The guest posts do no better, and have even less to do with analyzing the world’s hard-to-explain phenomena with economic theory. Bringing back the prostitute from a previous book to answer reader questions was purely gratuitous, as was having the very much publicly doubted «rogue» [Man, is that word getting tired.] sociologist Sudhir Venkatesh relate his experience of watching The Wire’s season five debut with actual drug trade criminals from NYC.

In all this feels like a cash grab on the part of the publisher. I simply don’t know who this book is for. Dedicated blog readers will have already read these posts, and at least had the benefit of disagreeing with or expanding upon the topics in the comments section. Book-readers who hadn’t read the blog, like me, will be let down by this not being a real book and the rapid-fire topics having no depth or representing any but the most pedestrian theories. Basically, if they’ve come up with anything actually great in the past few years, they must be saving it for their next real book.

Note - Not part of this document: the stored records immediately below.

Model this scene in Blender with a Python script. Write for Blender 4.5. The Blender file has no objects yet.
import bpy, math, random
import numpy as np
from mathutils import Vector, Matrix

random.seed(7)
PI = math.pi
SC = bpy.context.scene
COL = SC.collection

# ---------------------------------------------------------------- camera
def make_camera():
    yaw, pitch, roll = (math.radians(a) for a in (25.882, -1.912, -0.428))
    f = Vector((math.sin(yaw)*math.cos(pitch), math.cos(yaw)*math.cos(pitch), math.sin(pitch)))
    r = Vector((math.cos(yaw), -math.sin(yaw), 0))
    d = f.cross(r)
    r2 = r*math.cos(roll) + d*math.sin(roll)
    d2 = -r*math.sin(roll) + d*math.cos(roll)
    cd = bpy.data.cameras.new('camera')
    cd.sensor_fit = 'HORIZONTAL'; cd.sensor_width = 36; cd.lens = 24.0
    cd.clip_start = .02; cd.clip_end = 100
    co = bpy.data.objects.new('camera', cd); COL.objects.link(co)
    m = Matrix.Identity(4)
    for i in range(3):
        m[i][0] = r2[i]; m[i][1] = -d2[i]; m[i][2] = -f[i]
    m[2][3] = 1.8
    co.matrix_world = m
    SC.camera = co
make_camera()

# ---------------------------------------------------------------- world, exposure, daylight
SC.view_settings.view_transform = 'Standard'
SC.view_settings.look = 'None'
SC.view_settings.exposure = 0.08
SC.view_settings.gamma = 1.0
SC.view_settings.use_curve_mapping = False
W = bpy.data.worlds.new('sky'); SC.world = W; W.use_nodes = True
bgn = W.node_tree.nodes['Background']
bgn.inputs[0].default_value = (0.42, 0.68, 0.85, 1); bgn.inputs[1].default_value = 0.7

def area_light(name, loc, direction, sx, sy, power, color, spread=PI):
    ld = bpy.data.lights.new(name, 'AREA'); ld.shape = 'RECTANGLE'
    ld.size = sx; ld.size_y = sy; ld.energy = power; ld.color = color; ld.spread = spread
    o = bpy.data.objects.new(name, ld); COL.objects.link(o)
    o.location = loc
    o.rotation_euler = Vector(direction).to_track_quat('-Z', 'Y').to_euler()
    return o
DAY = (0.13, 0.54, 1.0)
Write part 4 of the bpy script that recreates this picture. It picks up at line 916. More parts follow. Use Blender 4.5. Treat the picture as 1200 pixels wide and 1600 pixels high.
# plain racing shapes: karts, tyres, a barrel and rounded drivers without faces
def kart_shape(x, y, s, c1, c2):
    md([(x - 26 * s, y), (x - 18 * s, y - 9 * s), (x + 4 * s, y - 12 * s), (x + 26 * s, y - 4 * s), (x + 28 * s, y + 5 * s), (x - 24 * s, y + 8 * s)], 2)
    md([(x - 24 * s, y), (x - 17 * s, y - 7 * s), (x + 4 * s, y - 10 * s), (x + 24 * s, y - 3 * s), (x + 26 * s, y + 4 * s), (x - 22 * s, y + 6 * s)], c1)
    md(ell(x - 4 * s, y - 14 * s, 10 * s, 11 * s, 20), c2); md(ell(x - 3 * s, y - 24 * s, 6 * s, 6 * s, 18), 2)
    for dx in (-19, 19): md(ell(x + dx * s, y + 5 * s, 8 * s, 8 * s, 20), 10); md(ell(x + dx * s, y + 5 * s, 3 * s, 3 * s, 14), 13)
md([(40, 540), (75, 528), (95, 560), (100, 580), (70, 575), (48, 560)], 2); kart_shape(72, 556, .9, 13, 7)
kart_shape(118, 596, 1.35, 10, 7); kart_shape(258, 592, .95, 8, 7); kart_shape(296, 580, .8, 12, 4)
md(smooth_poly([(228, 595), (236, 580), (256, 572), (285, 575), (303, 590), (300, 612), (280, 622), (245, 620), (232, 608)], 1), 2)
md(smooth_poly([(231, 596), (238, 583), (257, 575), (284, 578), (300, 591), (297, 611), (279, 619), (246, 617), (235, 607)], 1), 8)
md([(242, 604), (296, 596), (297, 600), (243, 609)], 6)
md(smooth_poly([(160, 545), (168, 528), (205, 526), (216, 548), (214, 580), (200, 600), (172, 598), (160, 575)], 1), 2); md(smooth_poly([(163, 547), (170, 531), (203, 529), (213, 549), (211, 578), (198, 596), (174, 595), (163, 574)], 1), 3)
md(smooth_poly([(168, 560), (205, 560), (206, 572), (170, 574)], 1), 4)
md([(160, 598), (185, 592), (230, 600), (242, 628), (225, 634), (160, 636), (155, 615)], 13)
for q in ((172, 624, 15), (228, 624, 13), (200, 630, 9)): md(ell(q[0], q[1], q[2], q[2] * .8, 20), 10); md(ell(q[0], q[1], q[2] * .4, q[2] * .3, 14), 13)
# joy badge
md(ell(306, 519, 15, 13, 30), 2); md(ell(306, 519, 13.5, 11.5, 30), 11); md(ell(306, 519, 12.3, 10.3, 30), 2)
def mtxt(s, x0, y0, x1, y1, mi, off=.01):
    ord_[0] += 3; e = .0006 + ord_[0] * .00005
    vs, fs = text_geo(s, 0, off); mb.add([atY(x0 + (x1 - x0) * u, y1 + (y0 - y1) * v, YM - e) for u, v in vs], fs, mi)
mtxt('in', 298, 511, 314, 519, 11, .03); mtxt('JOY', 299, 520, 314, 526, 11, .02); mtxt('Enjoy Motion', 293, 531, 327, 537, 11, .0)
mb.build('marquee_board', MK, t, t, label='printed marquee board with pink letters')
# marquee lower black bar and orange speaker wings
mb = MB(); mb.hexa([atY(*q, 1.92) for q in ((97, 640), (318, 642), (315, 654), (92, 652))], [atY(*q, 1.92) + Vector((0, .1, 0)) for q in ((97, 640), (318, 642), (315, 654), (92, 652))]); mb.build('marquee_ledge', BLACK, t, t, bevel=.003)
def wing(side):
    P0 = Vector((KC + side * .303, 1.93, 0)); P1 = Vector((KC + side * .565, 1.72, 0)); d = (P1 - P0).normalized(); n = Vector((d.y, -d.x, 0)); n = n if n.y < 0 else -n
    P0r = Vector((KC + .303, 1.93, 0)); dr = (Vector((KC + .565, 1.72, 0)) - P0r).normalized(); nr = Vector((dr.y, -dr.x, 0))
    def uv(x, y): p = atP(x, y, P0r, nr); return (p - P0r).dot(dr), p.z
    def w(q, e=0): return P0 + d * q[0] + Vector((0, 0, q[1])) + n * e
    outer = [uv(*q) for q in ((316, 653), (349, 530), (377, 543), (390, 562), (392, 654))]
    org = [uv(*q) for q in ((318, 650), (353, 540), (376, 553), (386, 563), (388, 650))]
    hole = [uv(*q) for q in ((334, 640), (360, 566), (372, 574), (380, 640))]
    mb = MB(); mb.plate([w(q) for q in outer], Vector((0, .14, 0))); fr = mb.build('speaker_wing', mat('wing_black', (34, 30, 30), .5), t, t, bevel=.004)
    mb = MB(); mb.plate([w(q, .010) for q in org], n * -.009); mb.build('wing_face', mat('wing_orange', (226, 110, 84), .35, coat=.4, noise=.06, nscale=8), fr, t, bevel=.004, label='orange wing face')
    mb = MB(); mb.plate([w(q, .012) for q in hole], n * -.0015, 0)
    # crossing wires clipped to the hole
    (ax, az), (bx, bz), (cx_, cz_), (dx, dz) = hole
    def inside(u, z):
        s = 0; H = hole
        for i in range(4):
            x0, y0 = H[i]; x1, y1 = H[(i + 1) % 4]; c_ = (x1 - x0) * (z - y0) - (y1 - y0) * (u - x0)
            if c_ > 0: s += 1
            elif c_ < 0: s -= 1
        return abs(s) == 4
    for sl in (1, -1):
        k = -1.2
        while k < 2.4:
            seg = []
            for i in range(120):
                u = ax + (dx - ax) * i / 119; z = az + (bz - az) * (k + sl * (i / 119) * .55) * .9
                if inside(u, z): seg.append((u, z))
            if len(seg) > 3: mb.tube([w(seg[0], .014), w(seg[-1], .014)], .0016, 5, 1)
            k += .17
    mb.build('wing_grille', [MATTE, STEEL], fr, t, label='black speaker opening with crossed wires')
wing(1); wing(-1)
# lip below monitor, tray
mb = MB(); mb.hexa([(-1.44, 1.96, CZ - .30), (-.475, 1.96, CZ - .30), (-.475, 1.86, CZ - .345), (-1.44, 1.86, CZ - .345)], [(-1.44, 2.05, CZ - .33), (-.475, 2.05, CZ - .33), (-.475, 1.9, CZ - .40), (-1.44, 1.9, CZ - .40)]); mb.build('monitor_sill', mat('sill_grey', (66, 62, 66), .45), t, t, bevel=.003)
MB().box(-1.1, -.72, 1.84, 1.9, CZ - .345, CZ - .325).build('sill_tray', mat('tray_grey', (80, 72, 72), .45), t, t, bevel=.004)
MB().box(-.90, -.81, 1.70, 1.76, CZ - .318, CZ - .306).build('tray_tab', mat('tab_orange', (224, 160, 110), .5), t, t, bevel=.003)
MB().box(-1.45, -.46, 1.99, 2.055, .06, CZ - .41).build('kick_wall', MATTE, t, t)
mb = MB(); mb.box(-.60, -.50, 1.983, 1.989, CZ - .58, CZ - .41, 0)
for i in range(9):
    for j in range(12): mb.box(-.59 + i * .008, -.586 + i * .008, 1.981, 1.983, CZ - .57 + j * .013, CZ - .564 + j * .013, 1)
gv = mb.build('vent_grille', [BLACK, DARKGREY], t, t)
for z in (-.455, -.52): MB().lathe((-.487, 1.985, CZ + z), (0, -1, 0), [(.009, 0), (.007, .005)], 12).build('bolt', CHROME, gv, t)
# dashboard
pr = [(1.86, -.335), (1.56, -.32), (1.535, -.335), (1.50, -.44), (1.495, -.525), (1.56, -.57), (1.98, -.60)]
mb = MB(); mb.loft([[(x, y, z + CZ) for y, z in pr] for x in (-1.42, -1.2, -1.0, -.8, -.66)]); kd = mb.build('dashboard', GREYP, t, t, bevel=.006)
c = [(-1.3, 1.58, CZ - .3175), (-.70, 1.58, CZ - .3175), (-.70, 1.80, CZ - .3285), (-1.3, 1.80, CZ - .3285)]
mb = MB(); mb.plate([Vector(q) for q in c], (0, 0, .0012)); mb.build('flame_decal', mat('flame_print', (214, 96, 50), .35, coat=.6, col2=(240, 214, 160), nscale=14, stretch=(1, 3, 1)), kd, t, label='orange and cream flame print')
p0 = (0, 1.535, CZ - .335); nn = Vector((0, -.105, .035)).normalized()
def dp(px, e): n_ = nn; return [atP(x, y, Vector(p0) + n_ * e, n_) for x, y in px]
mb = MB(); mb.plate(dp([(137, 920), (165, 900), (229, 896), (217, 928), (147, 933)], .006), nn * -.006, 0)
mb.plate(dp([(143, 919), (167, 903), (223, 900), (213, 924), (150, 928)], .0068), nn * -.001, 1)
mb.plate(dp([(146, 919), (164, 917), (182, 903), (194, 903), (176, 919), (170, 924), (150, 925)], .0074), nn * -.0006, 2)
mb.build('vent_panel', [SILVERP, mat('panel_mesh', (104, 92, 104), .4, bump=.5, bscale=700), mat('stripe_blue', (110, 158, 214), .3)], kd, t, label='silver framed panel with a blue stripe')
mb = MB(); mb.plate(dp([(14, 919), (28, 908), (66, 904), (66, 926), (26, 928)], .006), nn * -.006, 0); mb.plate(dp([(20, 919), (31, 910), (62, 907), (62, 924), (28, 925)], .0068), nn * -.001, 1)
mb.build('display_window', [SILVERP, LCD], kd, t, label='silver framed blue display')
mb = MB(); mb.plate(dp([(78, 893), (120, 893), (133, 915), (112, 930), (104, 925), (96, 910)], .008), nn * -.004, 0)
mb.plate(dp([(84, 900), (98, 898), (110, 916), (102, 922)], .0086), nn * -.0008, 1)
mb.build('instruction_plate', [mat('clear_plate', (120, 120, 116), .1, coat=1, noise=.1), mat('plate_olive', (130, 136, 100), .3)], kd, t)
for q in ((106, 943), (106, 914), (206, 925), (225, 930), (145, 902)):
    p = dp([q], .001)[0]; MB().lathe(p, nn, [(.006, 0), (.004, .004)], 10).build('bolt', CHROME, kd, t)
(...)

Oh, and to spoil the misleading title: their answer is «never,» which after not giving a reason for why a certain man robbed six banks, but always on Thursdays, felt a bit like a bait and switch. They did helpfully mention that the take is greater on average in the morning, however, and that despite this stick-up men do most of their robbing in the afternoons. Apparently those willing to risk imprisonment on a serious crime with one of the highest conviction rates, for the paltry average of $7,500, don’t have the means or inclination to access the data.